Walpole, MA – The Home for Our Troops (H.O.T.) hockey tournament is a charitable event of the highest kind, but don’t tell the Provo Penguins that. The Penguins began a series of three-a-day sessions, gearing up for the event planned for April 15-17 in Natick. The team entered into some of the toughest training of the year, which began immediately following the announcement of the team’s entry into the tournament. Charity or no charity, no one in the Penguins front-office is taking this event lightly.
“What is charity?” questioned Aleksey Demidov, Penguins Assistant General Manager. “We win or Aleksey put everyone on bus to Russia! Dis’ is Armageddon!”
Although Demidov was immediately fired after these comments, the team is determined to have a solid showing come April, and has even taken drastic measures such as limiting themselves to a 6-pack each of Miller Lite, and a half-dozen doughnuts during their three-a-day practice sessions. The Penguins practices are being held behind closed-doors, under some of the toughest security measures available in the senior hockey circuit. Because of the tight security, everyone is left wondering what they could possibly be doing for the past 36-hours.
“This is some of the toughest training any of us has ever had to endure,” admitted Tragakis, during one of his beer breaks. “But this is an amazing cause. Supporting the brave men and women who have sacrificed so much for our country is the least we can do. If we can hoist the H.O.T. Cup at the end of it, well, that is just icing on the cake.”
If the Penguins want to win it all, they will have their work cut-out for them. Not only are the best teams in America going to be at this tournament, but there are rumors swirling around the Natick Ice Rink, that a celebrity hockey team may be joining the fracas, with celebrities as big as L.B potentially being in the mix.
“Lance Bass from ‘N Sync is going to be there?” screamed an ecstatic Curchin, during his post-practice press-conference. “He’s my fave!!!! I knew he could dance, but who knew he could skate? OMG! What will I wear??
It has also been rumored that the Penguins have taken drastic measures to motivate the team throughout the grueling three months of training. Allegedly, the team has hired the 4-year-old kid who does the imitation of Herb Brooks’ Miracle speech, the one given to the team before the game with the Russians during the 1980 Olympics. The little-fella will allegedly recite the speech continuously for the entire three months, over the P.A. system.

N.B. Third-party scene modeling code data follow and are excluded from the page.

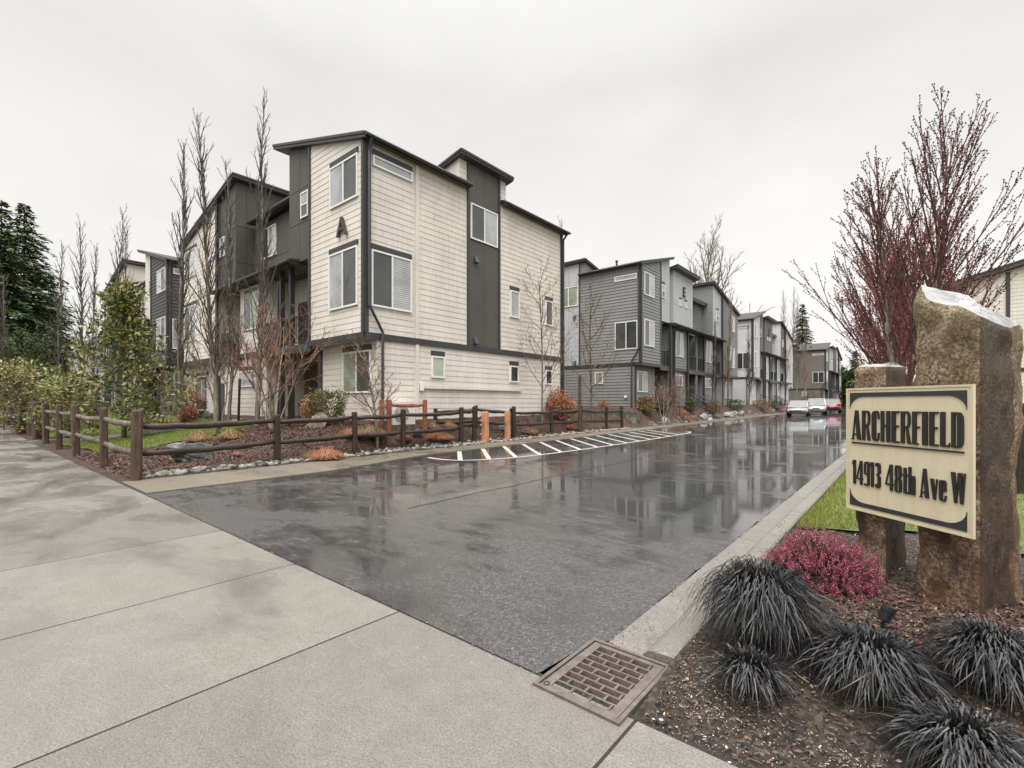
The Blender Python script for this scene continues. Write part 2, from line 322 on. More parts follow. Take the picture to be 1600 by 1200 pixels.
# ------------------------------------------------------------------ mesh helpers
class MB:
    def __init__(s): s.v = []; s.f = []; s.mi = []
    def poly(s, pts, mi=0):
        b = len(s.v); s.v += [tuple(p) for p in pts]; s.f.append(tuple(range(b, b+len(pts)))); s.mi.append(mi)
    def mesh(s, vs, fs, mi=0):
        b = len(s.v); s.v += [tuple(p) for p in vs]
        for f in fs: s.f.append(tuple(i+b for i in f)); s.mi.append(mi)
    def hexa(s, p):                                     # 8 points: bottom ring 0-3, top ring 4-7
        s.mesh(p, [(3, 2, 1, 0), (4, 5, 6, 7), (0, 1, 5, 4), (1, 2, 6, 5), (2, 3, 7, 6), (3, 0, 4, 7)])
    def box(s, x0, x1, y0, y1, z0, z1):
        s.hexa([(x0, y0, z0), (x1, y0, z0), (x1, y1, z0), (x0, y1, z0), (x0, y0, z1), (x1, y0, z1), (x1, y1, z1), (x0, y1, z1)])
    def prism(s, ring0, ring1):
        n = len(ring0)
        fs = [tuple(reversed(range(n))), tuple(range(n, 2*n))]+[(i, (i+1) % n, n+(i+1) % n, n+i) for i in range(n)]
        s.mesh(list(ring0)+list(ring1), fs)
    def tube(s, pts, rad, k=6, cap=True):
        pts = [Vector(p) for p in pts]; n = len(pts)
        if isinstance(rad, (int, float)): rad = [rad]*n
        b = len(s.v)
        d0 = pts[1]-pts[0]
        ref = Vector((0, 0, 1)) if abs(d0.normalized().z) < 0.9 else Vector((1, 0, 0))
        u = d0.cross(ref).normalized()
        for i in range(n):
            d = (pts[min(i+1, n-1)]-pts[max(i-1, 0)])
            if d.length < 1e-9: d = d0
            d.normalize()
            u = (u-d*u.dot(d))
            u = u.normalized() if u.length > 1e-6 else d.orthogonal().normalized()
            w = d.cross(u)
            for j in range(k):
                a = 2*math.pi*j/k
                s.v.append(tuple(pts[i]+(u*math.cos(a)+w*math.sin(a))*rad[i]))
        for i in range(n-1):
            for j in range(k):
                s.f.append((b+i*k+j, b+i*k+(j+1) % k, b+(i+1)*k+(j+1) % k, b+(i+1)*k+j)); s.mi.append(0)
        if cap:
            s.f.append(tuple(b+j for j in reversed(range(k)))); s.f.append(tuple(b+(n-1)*k+j for j in range(k))); s.mi += [0, 0]
    def lathe(s, prof, cx, cy, cz, k=12, axis='z'):
        b = len(s.v)
        for r, h in prof:
            for j in range(k):
                a = 2*math.pi*j/k; p = (r*math.cos(a), r*math.sin(a), h)
                if axis == 'x': p = (p[2], p[0], p[1])
                if axis == 'y': p = (p[0], p[2], p[1])
                s.v.append((cx+p[0], cy+p[1], cz+p[2]))
        n = len(prof)
        for i in range(n-1):
            for j in range(k):
                s.f.append((b+i*k+j, b+i*k+(j+1) % k, b+(i+1)*k+(j+1) % k, b+(i+1)*k+j)); s.mi.append(0)
        s.f.append(tuple(b+j for j in range(k))); s.f.append(tuple(b+(n-1)*k+j for j in range(k))); s.mi += [0, 0]
    def build(s, name, mat, parent=None, org=None, smooth=False, fix=False):
        o3 = Vector(org) if org is not None else (ORG[parent.name] if parent is not None else Vector((0, 0, 0)))
        me = bpy.data.meshes.new(name)
        me.from_pydata([(x-o3[0], y-o3[1], z-o3[2]) for x, y, z in s.v], [], s.f)
        ms = mat if isinstance(mat, (list, tuple)) else [mat]
        for q in ms: me.materials.append(q)
        if len(ms) > 1: me.polygons.foreach_set('material_index', s.mi)
        if fix:
            bm = bmesh.new(); bm.from_mesh(me); bmesh.ops.recalc_face_normals(bm, faces=bm.faces); bm.to_mesh(me); bm.free()
        if smooth: me.polygons.foreach_set('use_smooth', [True]*len(me.polygons))
        me.update()
        o = bpy.data.objects.new(name, me); COL.objects.link(o)
        if parent is not None: o.parent = parent
        else: o.location = o3
        ORG[o.name] = Vector(o3)
        return o
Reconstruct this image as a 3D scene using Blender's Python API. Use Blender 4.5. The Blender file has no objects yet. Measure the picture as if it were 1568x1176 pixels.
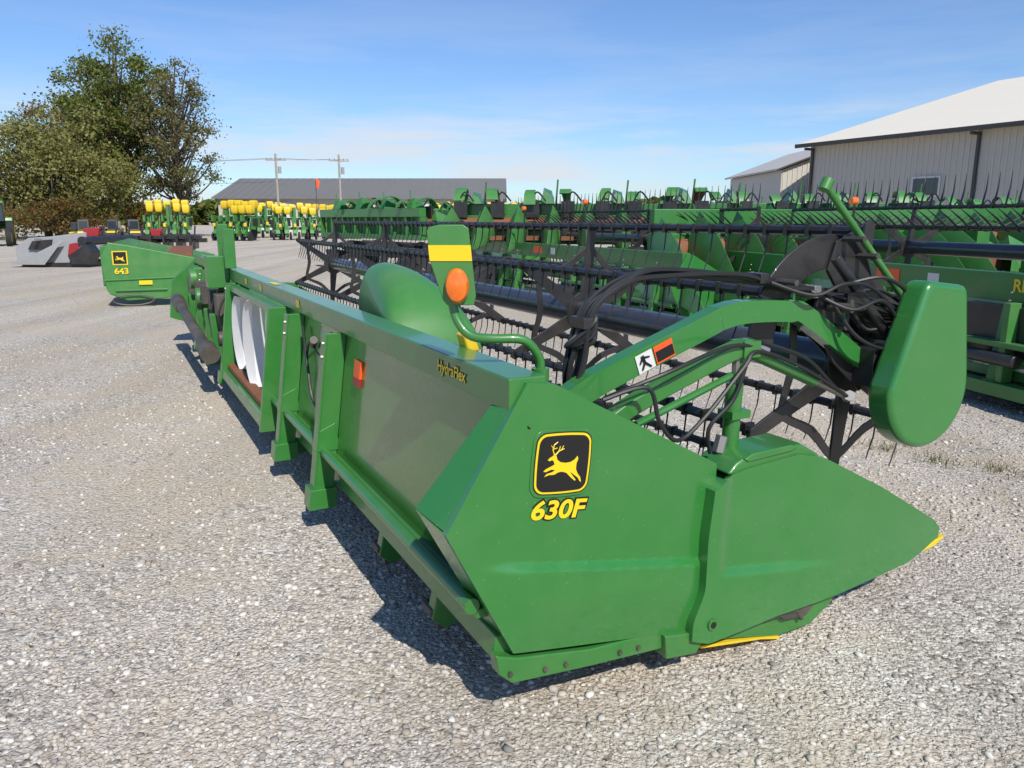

“The kid is good,” stated a weary veteran defenseman, Sean Kenney. “I mean he’s really good. But they are going to have to up our limit to 12-beers a day during practice if this little [expletive] is going to keep this [expletive] going. I’m going to lose my [expletive] mind! Sure it was a great speech, but enough is enough!”
Hockey fans across the globe can do nothing more than contribute to the cause, and wait until the tournament kicks-off in April. The biggest event of the century is only a few months away!